▶ OBJECTIVE: Extract, unchanged, every line from the top of the material below through the line with "M['pool_floor'] = M['deck']", and no more.

▶ DATA ENTRIES:
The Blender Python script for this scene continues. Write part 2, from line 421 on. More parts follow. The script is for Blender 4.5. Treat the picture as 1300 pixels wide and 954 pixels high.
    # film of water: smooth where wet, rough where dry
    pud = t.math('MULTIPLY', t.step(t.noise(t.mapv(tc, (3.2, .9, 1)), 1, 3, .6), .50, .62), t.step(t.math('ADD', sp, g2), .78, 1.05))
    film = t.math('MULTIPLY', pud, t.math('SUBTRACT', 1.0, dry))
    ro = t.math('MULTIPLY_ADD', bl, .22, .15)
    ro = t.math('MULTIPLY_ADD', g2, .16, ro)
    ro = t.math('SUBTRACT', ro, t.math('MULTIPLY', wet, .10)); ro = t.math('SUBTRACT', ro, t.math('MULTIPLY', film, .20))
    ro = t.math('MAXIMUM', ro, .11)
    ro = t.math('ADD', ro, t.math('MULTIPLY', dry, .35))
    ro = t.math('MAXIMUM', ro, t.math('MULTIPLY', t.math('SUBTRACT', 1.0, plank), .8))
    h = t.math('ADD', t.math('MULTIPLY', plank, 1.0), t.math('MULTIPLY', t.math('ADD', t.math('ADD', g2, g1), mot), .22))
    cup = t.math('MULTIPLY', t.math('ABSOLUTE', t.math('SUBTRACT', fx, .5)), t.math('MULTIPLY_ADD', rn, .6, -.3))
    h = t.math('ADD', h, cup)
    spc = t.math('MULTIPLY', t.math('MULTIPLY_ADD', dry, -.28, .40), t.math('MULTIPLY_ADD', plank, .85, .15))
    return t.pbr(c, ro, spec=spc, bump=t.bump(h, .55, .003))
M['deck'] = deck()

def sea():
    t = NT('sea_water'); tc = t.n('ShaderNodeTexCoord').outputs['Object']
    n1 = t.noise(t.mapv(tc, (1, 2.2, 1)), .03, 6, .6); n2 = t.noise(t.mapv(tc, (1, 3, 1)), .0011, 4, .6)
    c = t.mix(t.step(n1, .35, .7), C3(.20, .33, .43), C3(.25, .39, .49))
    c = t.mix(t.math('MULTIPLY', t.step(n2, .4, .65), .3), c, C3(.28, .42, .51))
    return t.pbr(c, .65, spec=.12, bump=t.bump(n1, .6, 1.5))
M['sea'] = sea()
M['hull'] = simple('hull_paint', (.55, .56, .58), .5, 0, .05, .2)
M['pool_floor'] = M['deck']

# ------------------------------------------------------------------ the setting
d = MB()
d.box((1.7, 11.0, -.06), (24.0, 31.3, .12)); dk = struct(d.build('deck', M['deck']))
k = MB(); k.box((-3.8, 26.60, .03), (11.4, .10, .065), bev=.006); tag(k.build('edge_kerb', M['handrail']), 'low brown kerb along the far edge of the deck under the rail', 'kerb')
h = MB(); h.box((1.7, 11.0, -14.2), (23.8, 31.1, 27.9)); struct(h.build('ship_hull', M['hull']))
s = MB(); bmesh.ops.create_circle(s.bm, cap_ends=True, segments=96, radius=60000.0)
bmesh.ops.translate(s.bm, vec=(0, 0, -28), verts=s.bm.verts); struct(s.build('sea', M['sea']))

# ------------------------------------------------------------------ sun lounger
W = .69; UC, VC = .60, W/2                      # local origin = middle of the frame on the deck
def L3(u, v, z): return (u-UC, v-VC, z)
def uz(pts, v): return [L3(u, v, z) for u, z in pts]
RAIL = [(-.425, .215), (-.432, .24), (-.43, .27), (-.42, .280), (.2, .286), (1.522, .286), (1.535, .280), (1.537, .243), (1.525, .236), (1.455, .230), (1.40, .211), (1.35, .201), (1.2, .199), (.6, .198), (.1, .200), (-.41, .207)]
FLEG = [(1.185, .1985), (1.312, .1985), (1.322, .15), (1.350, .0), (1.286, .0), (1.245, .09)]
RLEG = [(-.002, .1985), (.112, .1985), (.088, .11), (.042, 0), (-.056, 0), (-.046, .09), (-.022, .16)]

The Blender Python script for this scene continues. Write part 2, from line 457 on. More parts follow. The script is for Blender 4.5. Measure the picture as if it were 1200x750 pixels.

▶ EXPECTED OUTPUT:
The Blender Python script for this scene continues. Write part 2, from line 421 on. More parts follow. The script is for Blender 4.5. Treat the picture as 1300 pixels wide and 954 pixels high.
    # film of water: smooth where wet, rough where dry
    pud = t.math('MULTIPLY', t.step(t.noise(t.mapv(tc, (3.2, .9, 1)), 1, 3, .6), .50, .62), t.step(t.math('ADD', sp, g2), .78, 1.05))
    film = t.math('MULTIPLY', pud, t.math('SUBTRACT', 1.0, dry))
    ro = t.math('MULTIPLY_ADD', bl, .22, .15)
    ro = t.math('MULTIPLY_ADD', g2, .16, ro)
    ro = t.math('SUBTRACT', ro, t.math('MULTIPLY', wet, .10)); ro = t.math('SUBTRACT', ro, t.math('MULTIPLY', film, .20))
    ro = t.math('MAXIMUM', ro, .11)
    ro = t.math('ADD', ro, t.math('MULTIPLY', dry, .35))
    ro = t.math('MAXIMUM', ro, t.math('MULTIPLY', t.math('SUBTRACT', 1.0, plank), .8))
    h = t.math('ADD', t.math('MULTIPLY', plank, 1.0), t.math('MULTIPLY', t.math('ADD', t.math('ADD', g2, g1), mot), .22))
    cup = t.math('MULTIPLY', t.math('ABSOLUTE', t.math('SUBTRACT', fx, .5)), t.math('MULTIPLY_ADD', rn, .6, -.3))
    h = t.math('ADD', h, cup)
    spc = t.math('MULTIPLY', t.math('MULTIPLY_ADD', dry, -.28, .40), t.math('MULTIPLY_ADD', plank, .85, .15))
    return t.pbr(c, ro, spec=spc, bump=t.bump(h, .55, .003))
M['deck'] = deck()

def sea():
    t = NT('sea_water'); tc = t.n('ShaderNodeTexCoord').outputs['Object']
    n1 = t.noise(t.mapv(tc, (1, 2.2, 1)), .03, 6, .6); n2 = t.noise(t.mapv(tc, (1, 3, 1)), .0011, 4, .6)
    c = t.mix(t.step(n1, .35, .7), C3(.20, .33, .43), C3(.25, .39, .49))
    c = t.mix(t.math('MULTIPLY', t.step(n2, .4, .65), .3), c, C3(.28, .42, .51))
    return t.pbr(c, .65, spec=.12, bump=t.bump(n1, .6, 1.5))
M['sea'] = sea()
M['hull'] = simple('hull_paint', (.55, .56, .58), .5, 0, .05, .2)
M['pool_floor'] = M['deck']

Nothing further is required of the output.